Question

triangle abc is a right - triangle and cos(22.6°) = 13/b. solve for b and round to the nearest whole number. which equation correctly uses the value of b to solve for a? tan(22.6°)=13/a tan(22.6°)=a/13 tan(22.6°)=13/a tan(22.6°)=a/13

Explanation:

Step1: Recall cosine definition in right - triangle

In right - triangle \(ABC\) with \(\angle A = 22.6^{\circ}\), \(\cos(A)=\frac{adjacent}{hypotenuse}\).

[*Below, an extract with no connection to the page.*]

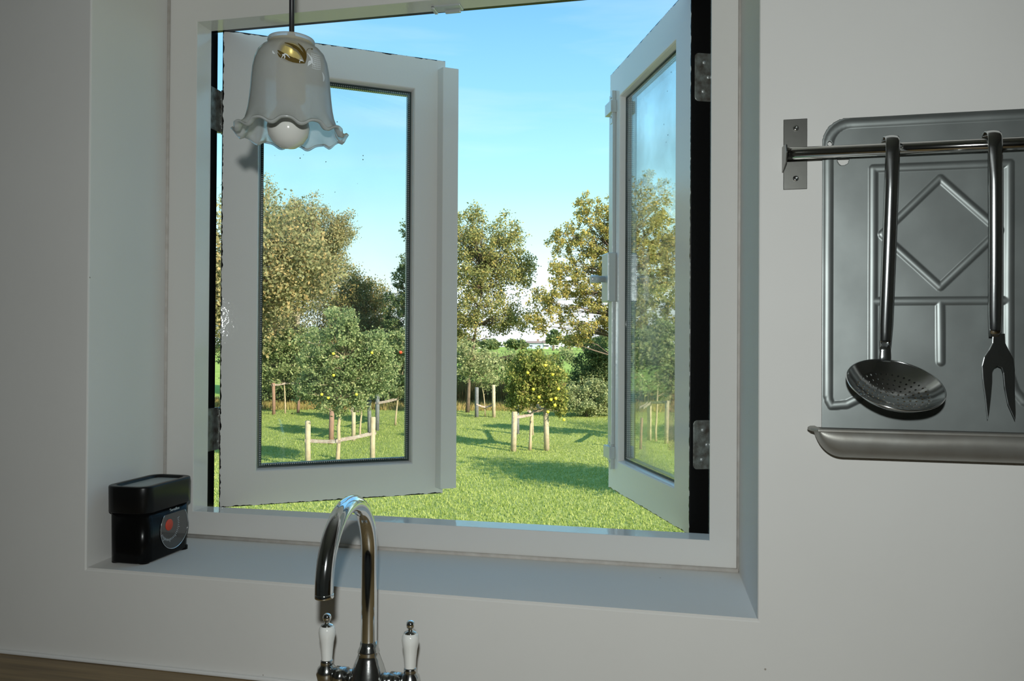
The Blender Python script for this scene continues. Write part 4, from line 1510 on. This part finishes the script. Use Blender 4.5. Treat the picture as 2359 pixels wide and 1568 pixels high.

Given \(\cos(22.6^{\circ})=\frac{13}{b}\), we can solve for \(b\).
\[b=\frac{13}{\cos(22.6^{\circ})}\]
Since \(\cos(22.6^{\circ})\approx0.923\), then \(b=\frac{13}{0.923}\approx14\) cm.

Step2: Recall tangent definition in right - triangle

The tangent of an angle in a right - triangle is defined as \(\tan(A)=\frac{opposite}{adjacent}\). For \(\angle A = 22.6^{\circ}\), \(\tan(22.6^{\circ})=\frac{a}{13}\).

Answer:

The equation that correctly uses the value of \(b\) to solve for \(a\) is \(\tan(22.6^{\circ})=\frac{a}{13}\).